A musician plays on a bench at El Mercado, the market inside San Antonio's popular Riverwalk neighborhood. Photo courtesy Getty Images.

Can’t tell Tejano from Conjunto music, or Conjunto from Norteño? A trip to San Antonio should sort you out. Every summer, the genres’ superstars head to San Antone -- as the locals call it -- for the aptly named Tejano Conjunto Festival. Or they stay put, since so many of them happen to live there anyway. If that’s not your bag, perhaps the “Heavy Metal Capital of The World” (a title earned in the '80s, when then-unknown bands like Judas Priest and Iron Maiden were opening in San Antonio concert halls) can lure you by other means. Don’t even get us started on how good the Tex-Mex is.

7. Luckenbach

An outdoor concert in the utopian town of Luckenbach, Texas. Photo courtesy Getty Images.
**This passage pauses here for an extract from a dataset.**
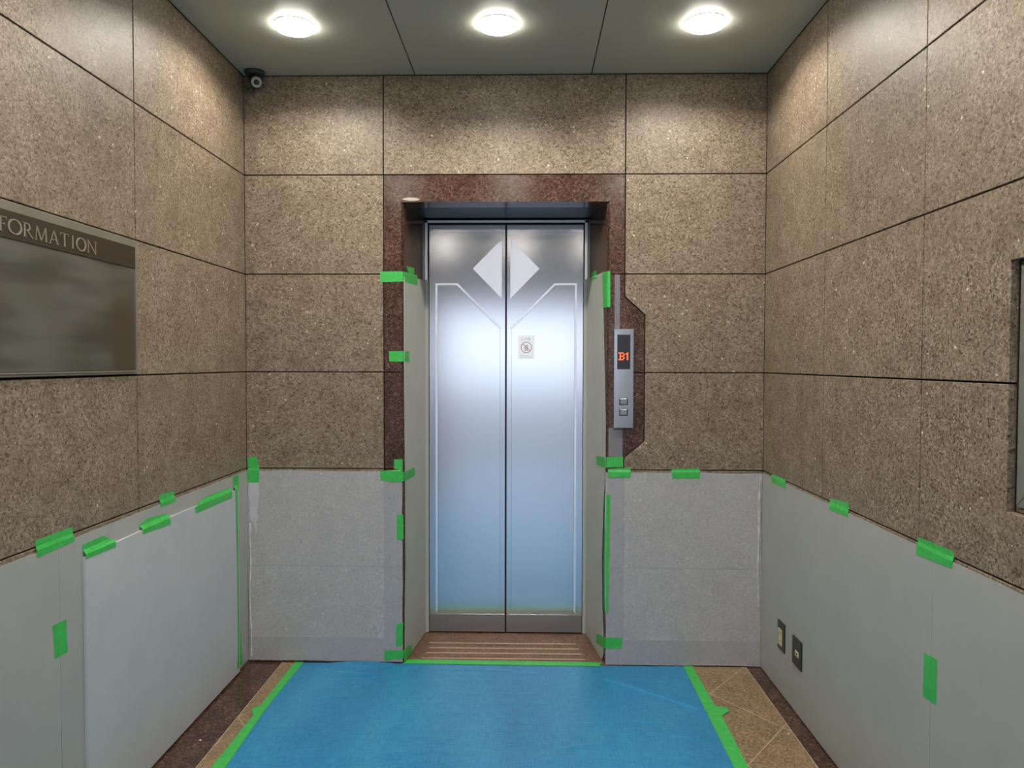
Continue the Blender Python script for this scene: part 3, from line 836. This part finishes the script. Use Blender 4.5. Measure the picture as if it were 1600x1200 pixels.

Waylon Jennings may have outed a secret slice of Texas Hill Country with his 1976 hit, Luckenbach, Texas, but the title town is still doing its own thing. Purchased in 1970 by the eccentric Texas folklorist Hondo Crouch, Luckenbach was intended to be a down-home fairyland, an Austin outpost where musicians like “Waylon and Willie and the boys” could riff to their hearts’ delight in the 1890s dance hall.

That vibe is having a “renaissance” today, with Texas music legends once again dropping in to play alongside hopeful kids from the midwest. “We like to think that it’s like it was in the ‘70s again,” Crouch’s grandson -- now president of the company that owns the town -- told San Antonio-based music writer John Goodspeed. Pack your straightening iron.

8. Fredericksburg

Bluebonnet season just happens to fall during SXSW, making a detour to Hill Country all the more tempting. Photo courtesy Getty Images.

Fredericksburg, Wimberley, Marble Falls -- not only are the Hill Country's pastoral enclaves fit for a postcard, they’re full of music. Fredericksburg may be the most touristy, but it’s also a convenient junction, where wine-makers, crafters, and musicians meet. Kill two birds this April at the town’s fifth annual Hill Country Wine & Music Festival. To borrow from the wine industry’s vocabulary: typical Hill Country jams are acoustic and full-bodied, with strong notes of Western swing, and hints of Tejano. Salud!

Correction: A previous version of this article misstated the number of national parks and city longitudes in West Texas.